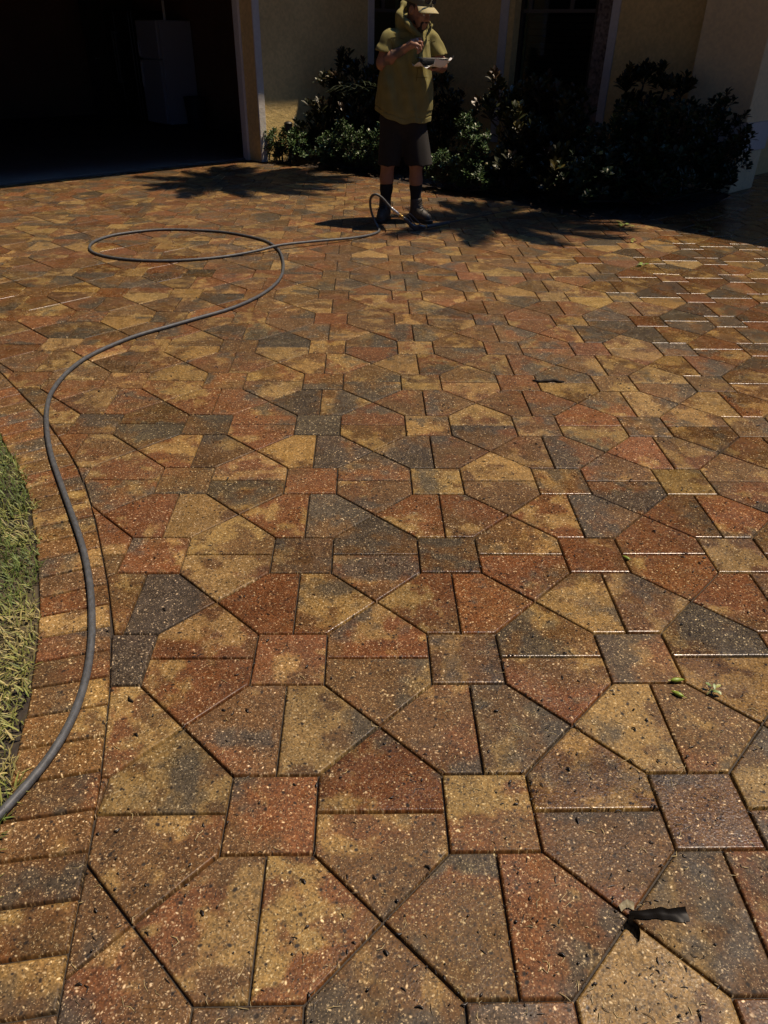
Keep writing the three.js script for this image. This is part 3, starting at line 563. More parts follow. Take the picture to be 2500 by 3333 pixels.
// ---------------------------------------------------------------- lawn
{
  const mb = new MB();
  let n = 0;
  for (let tries = 0; tries < 180000 && n < 46000; tries++) {
    const x = rr(-3.3, -0.6), z = rr(0.55, 4.6), e = nearestSeg(inner2, [x, z]), sd = -((x - e.p[0]) * e.n[0] + (z - e.p[1]) * e.n[1]) - 0.205;
    const edge = 0.012 + 0.05 * noise3(x * 9, 2, z * 9);
    if (sd < edge - 0.045 || sd > 1.5) continue;
    if (sd > 0.9 && rnd() < 0.5) continue;
    n++;
    const clump = noise3(x * 14, 0, z * 14), dry = noise3(x * 5, 7, z * 5) + (sd < 0.1 ? 0.25 : 0) + gauss() * 0.18;
    const a = rnd() * 6.283, l = rr(0.018, 0.045) * (0.6 + clump * 0.8), w = rr(0.0012, 0.0028), lean = rr(0.1, 0.95) + (dry > 0.62 ? 0.25 : 0), k = rr(0.6, 1.3);
    const c = dry > 0.87 ? [0.32 * k, 0.27 * k, 0.10 * k] : dry > 0.62 ? [0.20 * k, 0.21 * k, 0.05 * k] : [0.105 * k, 0.145 * k, 0.030 * k];
    const dx = Math.cos(a), dz = Math.sin(a), ux = -dz * w, uz = dx * w; let px = x, py = -0.006, pz = -z, an = 1.57 - rr(0.1, 0.8) - lean * 0.3, L = mb.v(px - ux, py, pz - uz, c), R = mb.v(px + ux, py, pz + uz, c);
    for (let s = 1; s <= 4; s++) { px += dx * Math.cos(an) * l / 4; pz += dz * Math.cos(an) * l / 4; py += Math.sin(an) * l / 4; an -= lean * 0.22; const q = s === 4 ? 0.08 : 1 - s * 0.12, l2 = mb.v(px - ux * q, Math.max(py, 0.002), pz - uz * q, c), r2 = mb.v(px + ux * q, Math.max(py, 0.002) + w * 0.3, pz + uz * q, c); mb.quad(L, R, r2, l2); L = l2; R = r2; }
  }
  const g = mesh('grass', mb.geo(), std({ vertexColors: true, roughness: 0.6, side: THREE.DoubleSide }), scene);
  g.userData = { kind: 'stuff', label: 'green and straw coloured grass along the curved brick border' };
}
// ---------------------------------------------------------------- solid shapes from distance fields
const cap = (a, b, ra, rb) => { const bx = b[0] - a[0], by = b[1] - a[1], bz = b[2] - a[2], L = bx * bx + by * by + bz * bz || 1e-9; return (x, y, z) => { const px = x - a[0], py = y - a[1], pz = z - a[2], t = clamp((px * bx + py * by + pz * bz) / L); return Math.hypot(px - bx * t, py - by * t, pz - bz * t) - (ra + (rb - ra) * t); }; };
const ellB = (c, r, B) => (x, y, z) => { const p = [x - c[0], y - c[1], z - c[2]]; if (B) { p[0] /= 1.09; p[1] /= 1.09; p[2] /= 1.09; } const q = B ? [p[0] * B[0][0] + p[1] * B[0][1] + p[2] * B[0][2], p[0] * B[1][0] + p[1] * B[1][1] + p[2] * B[1][2], p[0] * B[2][0] + p[1] * B[2][1] + p[2] * B[2][2]] : p; const k0 = Math.hypot(q[0] / r[0], q[1] / r[1], q[2] / r[2]), k1 = Math.hypot(q[0] / (r[0] * r[0]), q[1] / (r[1] * r[1]), q[2] / (r[2] * r[2])); return k0 * (k0 - 1) / (k1 || 1e-9); };
const smin = (a, b, k) => { const h = Math.max(k - Math.abs(a - b), 0) / k; return Math.min(a, b) - h * h * k * 0.25; };
const join = (k, ...fs) => (x, y, z) => { let d = fs[0](x, y, z); for (let i = 1; i < fs.length; i++) d = smin(d, fs[i](x, y, z), k); return d; };
function surfaceNets(f, lo, hi, h, colorFn) {
  const nx = Math.ceil((hi[0] - lo[0]) / h) + 1, ny = Math.ceil((hi[1] - lo[1]) / h) + 1, nz = Math.ceil((hi[2] - lo[2]) / h) + 1, S = new Float32Array(nx * ny * nz), id = (i, j, k) => (k * ny + j) * nx + i;
  for (let k = 0; k < nz; k++) for (let j = 0; j < ny; j++) for (let i = 0; i < nx; i++) S[id(i, j, k)] = f(lo[0] + i * h, lo[1] + j * h, lo[2] + k * h);
  const vid = new Int32Array(nx * ny * nz).fill(-1), pos = [], nor = [], col = [], idx = [];
  const E = [[0, 1], [2, 3], [4, 5], [6, 7], [0, 2], [1, 3], [4, 6], [5, 7], [0, 4], [1, 5], [2, 6], [3, 7]];
  for (let k = 0; k < nz - 1; k++) for (let j = 0; j < ny - 1; j++) for (let i = 0; i < nx - 1; i++) {
    const v = [S[id(i, j, k)], S[id(i + 1, j, k)], S[id(i, j + 1, k)], S[id(i + 1, j + 1, k)], S[id(i, j, k + 1)], S[id(i + 1, j, k + 1)], S[id(i, j + 1, k + 1)], S[id(i + 1, j + 1, k + 1)]];
    let m = 0; for (let q = 0; q < 8; q++) if (v[q] < 0) m++;
    if (m === 0 || m === 8) continue;
    let cx = 0, cy = 0, cz = 0, n = 0;
    for (const [a, b] of E) if ((v[a] < 0) !== (v[b] < 0)) { const t = v[a] / (v[a] - v[b]); cx += (a & 1) + ((b & 1) - (a & 1)) * t; cy += (a >> 1 & 1) + ((b >> 1 & 1) - (a >> 1 & 1)) * t; cz += (a >> 2) + ((b >> 2) - (a >> 2)) * t; n++; }
    const x = lo[0] + (i + cx / n) * h, y = lo[1] + (j + cy / n) * h, z = lo[2] + (k + cz / n) * h, e = h * 0.5;
    vid[id(i, j, k)] = pos.length / 3; pos.push(x, y, z);
    let gx = f(x + e, y, z) - f(x - e, y, z), gy = f(x, y + e, z) - f(x, y - e, z), gz = f(x, y, z + e) - f(x, y, z - e); const l = Math.hypot(gx, gy, gz) || 1; nor.push(gx / l, gy / l, gz / l);
    if (colorFn) col.push(...colorFn(x, y, z));
  }
  const quad = (a, b, c, d, flip) => { if (a < 0 || b < 0 || c < 0 || d < 0) return; flip ? idx.push(a, c, b, a, d, c) : idx.push(a, b, c, a, c, d); };
  for (let k = 1; k < nz - 1; k++) for (let j = 1; j < ny - 1; j++) for (let i = 1; i < nx - 1; i++) {
    const s = S[id(i, j, k)] < 0;
    if (s !== S[id(i + 1, j, k)] < 0) quad(vid[id(i, j - 1, k - 1)], vid[id(i, j, k - 1)], vid[id(i, j, k)], vid[id(i, j - 1, k)], !s);
    if (s !== S[id(i, j + 1, k)] < 0) quad(vid[id(i - 1, j, k - 1)], vid[id(i - 1, j, k)], vid[id(i, j, k)], vid[id(i, j, k - 1)], !s);
    if (s !== S[id(i, j, k + 1)] < 0) quad(vid[id(i - 1, j - 1, k)], vid[id(i, j - 1, k)], vid[id(i, j, k)], vid[id(i - 1, j, k)], !s);
  }
  const g = new THREE.BufferGeometry();
  g.setAttribute('position', new THREE.Float32BufferAttribute(pos, 3)); g.setAttribute('normal', new THREE.Float32BufferAttribute(nor, 3));
  if (colorFn) g.setAttribute('color', new THREE.Float32BufferAttribute(col, 3));
  g.setIndex(idx);
  return g;
}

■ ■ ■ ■

*SHORT EXERCISE:* Every line of the material is to be quoted exactly, with no pictures carried over.

*ANSWER TO THIS TASK:*
Keep writing the three.js script for this image. This is part 3, starting at line 563. More parts follow. Take the picture to be 2500 by 3333 pixels.
// ---------------------------------------------------------------- lawn
{
  const mb = new MB();
  let n = 0;
  for (let tries = 0; tries < 180000 && n < 46000; tries++) {
    const x = rr(-3.3, -0.6), z = rr(0.55, 4.6), e = nearestSeg(inner2, [x, z]), sd = -((x - e.p[0]) * e.n[0] + (z - e.p[1]) * e.n[1]) - 0.205;
    const edge = 0.012 + 0.05 * noise3(x * 9, 2, z * 9);
    if (sd < edge - 0.045 || sd > 1.5) continue;
    if (sd > 0.9 && rnd() < 0.5) continue;
    n++;
    const clump = noise3(x * 14, 0, z * 14), dry = noise3(x * 5, 7, z * 5) + (sd < 0.1 ? 0.25 : 0) + gauss() * 0.18;
    const a = rnd() * 6.283, l = rr(0.018, 0.045) * (0.6 + clump * 0.8), w = rr(0.0012, 0.0028), lean = rr(0.1, 0.95) + (dry > 0.62 ? 0.25 : 0), k = rr(0.6, 1.3);
    const c = dry > 0.87 ? [0.32 * k, 0.27 * k, 0.10 * k] : dry > 0.62 ? [0.20 * k, 0.21 * k, 0.05 * k] : [0.105 * k, 0.145 * k, 0.030 * k];
    const dx = Math.cos(a), dz = Math.sin(a), ux = -dz * w, uz = dx * w; let px = x, py = -0.006, pz = -z, an = 1.57 - rr(0.1, 0.8) - lean * 0.3, L = mb.v(px - ux, py, pz - uz, c), R = mb.v(px + ux, py, pz + uz, c);
    for (let s = 1; s <= 4; s++) { px += dx * Math.cos(an) * l / 4; pz += dz * Math.cos(an) * l / 4; py += Math.sin(an) * l / 4; an -= lean * 0.22; const q = s === 4 ? 0.08 : 1 - s * 0.12, l2 = mb.v(px - ux * q, Math.max(py, 0.002), pz - uz * q, c), r2 = mb.v(px + ux * q, Math.max(py, 0.002) + w * 0.3, pz + uz * q, c); mb.quad(L, R, r2, l2); L = l2; R = r2; }
  }
  const g = mesh('grass', mb.geo(), std({ vertexColors: true, roughness: 0.6, side: THREE.DoubleSide }), scene);
  g.userData = { kind: 'stuff', label: 'green and straw coloured grass along the curved brick border' };
}
// ---------------------------------------------------------------- solid shapes from distance fields
const cap = (a, b, ra, rb) => { const bx = b[0] - a[0], by = b[1] - a[1], bz = b[2] - a[2], L = bx * bx + by * by + bz * bz || 1e-9; return (x, y, z) => { const px = x - a[0], py = y - a[1], pz = z - a[2], t = clamp((px * bx + py * by + pz * bz) / L); return Math.hypot(px - bx * t, py - by * t, pz - bz * t) - (ra + (rb - ra) * t); }; };
const ellB = (c, r, B) => (x, y, z) => { const p = [x - c[0], y - c[1], z - c[2]]; if (B) { p[0] /= 1.09; p[1] /= 1.09; p[2] /= 1.09; } const q = B ? [p[0] * B[0][0] + p[1] * B[0][1] + p[2] * B[0][2], p[0] * B[1][0] + p[1] * B[1][1] + p[2] * B[1][2], p[0] * B[2][0] + p[1] * B[2][1] + p[2] * B[2][2]] : p; const k0 = Math.hypot(q[0] / r[0], q[1] / r[1], q[2] / r[2]), k1 = Math.hypot(q[0] / (r[0] * r[0]), q[1] / (r[1] * r[1]), q[2] / (r[2] * r[2])); return k0 * (k0 - 1) / (k1 || 1e-9); };
const smin = (a, b, k) => { const h = Math.max(k - Math.abs(a - b), 0) / k; return Math.min(a, b) - h * h * k * 0.25; };
const join = (k, ...fs) => (x, y, z) => { let d = fs[0](x, y, z); for (let i = 1; i < fs.length; i++) d = smin(d, fs[i](x, y, z), k); return d; };
function surfaceNets(f, lo, hi, h, colorFn) {
  const nx = Math.ceil((hi[0] - lo[0]) / h) + 1, ny = Math.ceil((hi[1] - lo[1]) / h) + 1, nz = Math.ceil((hi[2] - lo[2]) / h) + 1, S = new Float32Array(nx * ny * nz), id = (i, j, k) => (k * ny + j) * nx + i;
  for (let k = 0; k < nz; k++) for (let j = 0; j < ny; j++) for (let i = 0; i < nx; i++) S[id(i, j, k)] = f(lo[0] + i * h, lo[1] + j * h, lo[2] + k * h);
  const vid = new Int32Array(nx * ny * nz).fill(-1), pos = [], nor = [], col = [], idx = [];
  const E = [[0, 1], [2, 3], [4, 5], [6, 7], [0, 2], [1, 3], [4, 6], [5, 7], [0, 4], [1, 5], [2, 6], [3, 7]];
  for (let k = 0; k < nz - 1; k++) for (let j = 0; j < ny - 1; j++) for (let i = 0; i < nx - 1; i++) {
    const v = [S[id(i, j, k)], S[id(i + 1, j, k)], S[id(i, j + 1, k)], S[id(i + 1, j + 1, k)], S[id(i, j, k + 1)], S[id(i + 1, j, k + 1)], S[id(i, j + 1, k + 1)], S[id(i + 1, j + 1, k + 1)]];
    let m = 0; for (let q = 0; q < 8; q++) if (v[q] < 0) m++;
    if (m === 0 || m === 8) continue;
    let cx = 0, cy = 0, cz = 0, n = 0;
    for (const [a, b] of E) if ((v[a] < 0) !== (v[b] < 0)) { const t = v[a] / (v[a] - v[b]); cx += (a & 1) + ((b & 1) - (a & 1)) * t; cy += (a >> 1 & 1) + ((b >> 1 & 1) - (a >> 1 & 1)) * t; cz += (a >> 2) + ((b >> 2) - (a >> 2)) * t; n++; }
    const x = lo[0] + (i + cx / n) * h, y = lo[1] + (j + cy / n) * h, z = lo[2] + (k + cz / n) * h, e = h * 0.5;
    vid[id(i, j, k)] = pos.length / 3; pos.push(x, y, z);
    let gx = f(x + e, y, z) - f(x - e, y, z), gy = f(x, y + e, z) - f(x, y - e, z), gz = f(x, y, z + e) - f(x, y, z - e); const l = Math.hypot(gx, gy, gz) || 1; nor.push(gx / l, gy / l, gz / l);
    if (colorFn) col.push(...colorFn(x, y, z));
  }
  const quad = (a, b, c, d, flip) => { if (a < 0 || b < 0 || c < 0 || d < 0) return; flip ? idx.push(a, c, b, a, d, c) : idx.push(a, b, c, a, c, d); };
  for (let k = 1; k < nz - 1; k++) for (let j = 1; j < ny - 1; j++) for (let i = 1; i < nx - 1; i++) {
    const s = S[id(i, j, k)] < 0;
    if (s !== S[id(i + 1, j, k)] < 0) quad(vid[id(i, j - 1, k - 1)], vid[id(i, j, k - 1)], vid[id(i, j, k)], vid[id(i, j - 1, k)], !s);
    if (s !== S[id(i, j + 1, k)] < 0) quad(vid[id(i - 1, j, k - 1)], vid[id(i - 1, j, k)], vid[id(i, j, k)], vid[id(i, j, k - 1)], !s);
    if (s !== S[id(i, j, k + 1)] < 0) quad(vid[id(i - 1, j - 1, k)], vid[id(i, j - 1, k)], vid[id(i, j, k)], vid[id(i - 1, j, k)], !s);
  }
  const g = new THREE.BufferGeometry();
  g.setAttribute('position', new THREE.Float32BufferAttribute(pos, 3)); g.setAttribute('normal', new THREE.Float32BufferAttribute(nor, 3));
  if (colorFn) g.setAttribute('color', new THREE.Float32BufferAttribute(col, 3));
  g.setIndex(idx);
  return g;
}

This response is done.